»»

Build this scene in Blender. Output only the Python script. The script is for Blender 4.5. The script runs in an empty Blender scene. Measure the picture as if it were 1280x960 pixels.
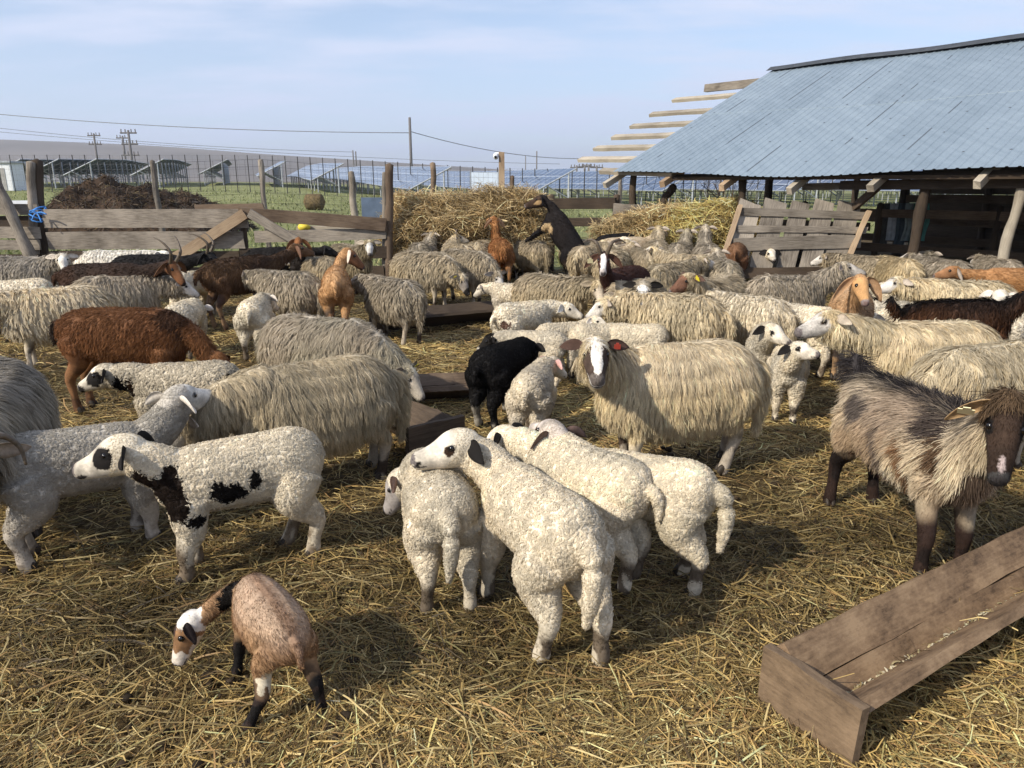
import bpy, math, random
import numpy as np
from mathutils import Vector, Matrix

random.seed(11)
rng = np.random.default_rng(11)
SC = bpy.context.scene
COL = SC.collection
D2R = math.pi / 180.0

# ------------------------------------------------------------------ camera
FPX, PITCH, CAMH = 914.0, 15.5 * D2R, 1.5
cd = bpy.data.cameras.new("camera")
cam = bpy.data.objects.new("camera", cd)
COL.objects.link(cam)
cam.location = (0, 0, CAMH)
cam.rotation_euler = (math.pi / 2 - PITCH, 0, 0)
cd.sensor_width = 36.0
cd.lens = FPX / 1280.0 * 36.0
cd.clip_start, cd.clip_end = 0.05, 9000.0
SC.camera = cam


def ray(u, v):
    x, y = (u - 640) / FPX, -(v - 480) / FPX
    c, s = math.cos(PITCH), math.sin(PITCH)
    return Vector((x, c + y * s, -s + y * c))


def on_plane(u, v, z=0.0):
    """the point at height z that the photograph shows at (u, v)"""
    d = ray(u, v)
    t = (z - CAMH) / d.z
    return Vector((d.x * t, d.y * t, z))


def at_depth(u, v, Y):
    d = ray(u, v)
    t = Y / d.y
    return Vector((d.x * t, Y, CAMH + d.z * t))


# ------------------------------------------------------------------ objects
def tag(o, label=None, cat=None, group=None, kind=None):
    if label: o["label"] = label
    if cat: o["category"] = cat
    if group: o["group"] = group
    if kind: o["kind"] = kind
    return o


def empty(name, loc, rz=0.0):
    o = bpy.data.objects.new(name, None)
    COL.objects.link(o)
    o.location = loc
    o.rotation_euler = (0, 0, rz)
    o.empty_display_size = 0.1
    return o


def np_mesh(name, V, faces, col=None, mat=None, parent=None, smooth=True):
    """faces: one (m,k) index array or a list of such arrays"""
    if not isinstance(faces, (list, tuple)):
        faces = [faces]
    V = np.asarray(V, dtype=np.float32)
    me = bpy.data.meshes.new(name)
    me.vertices.add(len(V))
    me.vertices.foreach_set("co", V.ravel())
    loops = np.concatenate([np.asarray(f).ravel() for f in faces]).astype(np.int32)
    sizes = np.concatenate([np.full(len(f), np.asarray(f).shape[1]) for f in faces]).astype(np.int32)
    starts = np.concatenate([[0], np.cumsum(sizes)[:-1]]).astype(np.int32)
    me.loops.add(len(loops))
    me.loops.foreach_set("vertex_index", loops)
    me.polygons.add(len(sizes))
    me.polygons.foreach_set("loop_start", starts)
    me.polygons.foreach_set("loop_total", sizes)
    me.polygons.foreach_set("use_smooth", np.full(len(sizes), bool(smooth)))
    me.update(calc_edges=True)
    if col is not None:
        a = me.color_attributes.new("Col", "FLOAT_COLOR", "POINT")
        c = np.ones((len(V), 4), dtype=np.float32)
        c[:, :3] = col
        a.data.foreach_set("color", c.ravel())
    if mat is not None:
        me.materials.append(mat)
    o = bpy.data.objects.new(name, me)
    COL.objects.link(o)
    if parent is not None:
        o.parent = parent
    return o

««

STATED GOAL =
Extract the lines exactly, please: the first line of the listing, the line with "from mathutils import Vector, Matrix", and every line between them, but no pictures.

RIGHT ANSWER =
Build this scene in Blender. Output only the Python script. The script is for Blender 4.5. The script runs in an empty Blender scene. Measure the picture as if it were 1280x960 pixels.
import bpy, math, random
import numpy as np
from mathutils import Vector, Matrix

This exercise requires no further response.